According to Taiwan's Commercial Times, it has been reported that Intel will release its second-generation Battlemage and third-generation Celestial GPUs in 2024 and 2026 respectively. TSMC has secured the major chip-making orders for both 4-nanometer and 3-nanometer wafers.
Despite Intel investing heavily in building its own chip-making factories with advanced processes as small as 4 nanometers, Intel's GPU product line will continue to operate through a foundry partnership with TSMC, which is now its sole partner. The second-generation Battlemage graphics card will use TSMC's 4-nanometer process, expected to begin volume production in the first half of 2024. The third-generation Celestial graphics card will use TSMC's 3-nanometer N3X process, set to start mass production in the first half of 2026.
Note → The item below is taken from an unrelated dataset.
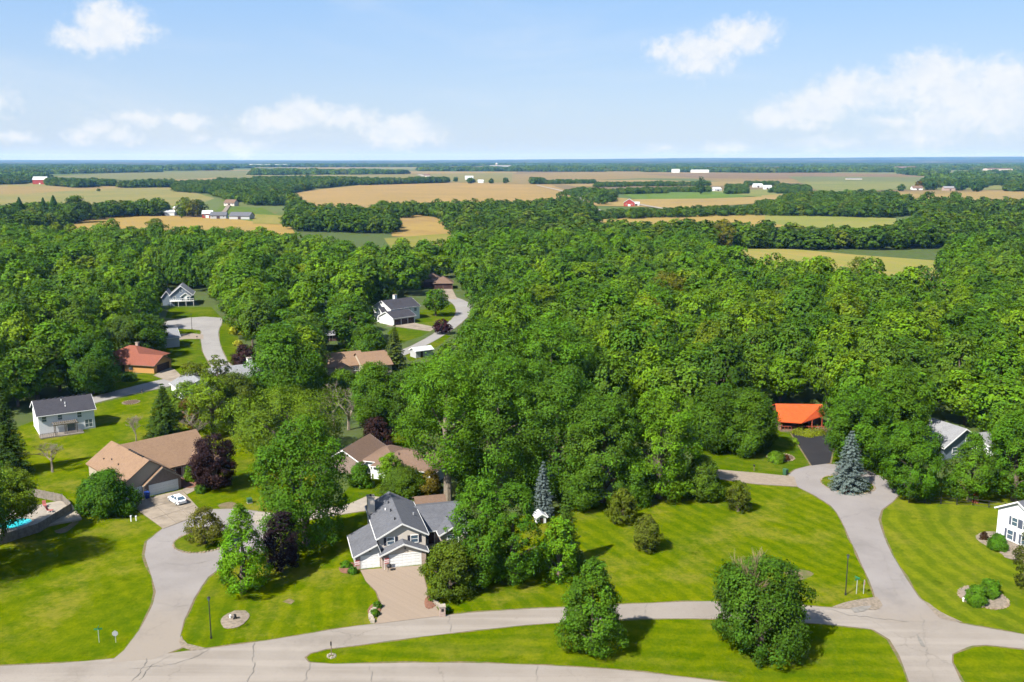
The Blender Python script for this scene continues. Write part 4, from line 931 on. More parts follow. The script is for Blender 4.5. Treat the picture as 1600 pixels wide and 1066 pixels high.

Intel sees strong demand for GPUs driven by applications such as gaming and AI, where discrete graphics cards and acceleration computing are critical growth engines for the future. Intel plans to launch product roadmaps that can be paired with its central processing units (CPUs) targeting specific markets, hoping to gain higher market share from competitors like AMD and Nvidia.
As part of Intel's IDM 2.0 strategy, the company is divesting from non-core businesses. Recently, there were rumors that Intel will transfer the technical solutions for notebook 5G WWAN product development to MediaTek and Fibocom by the end of May, and will exit the 5G baseband market entirely by July.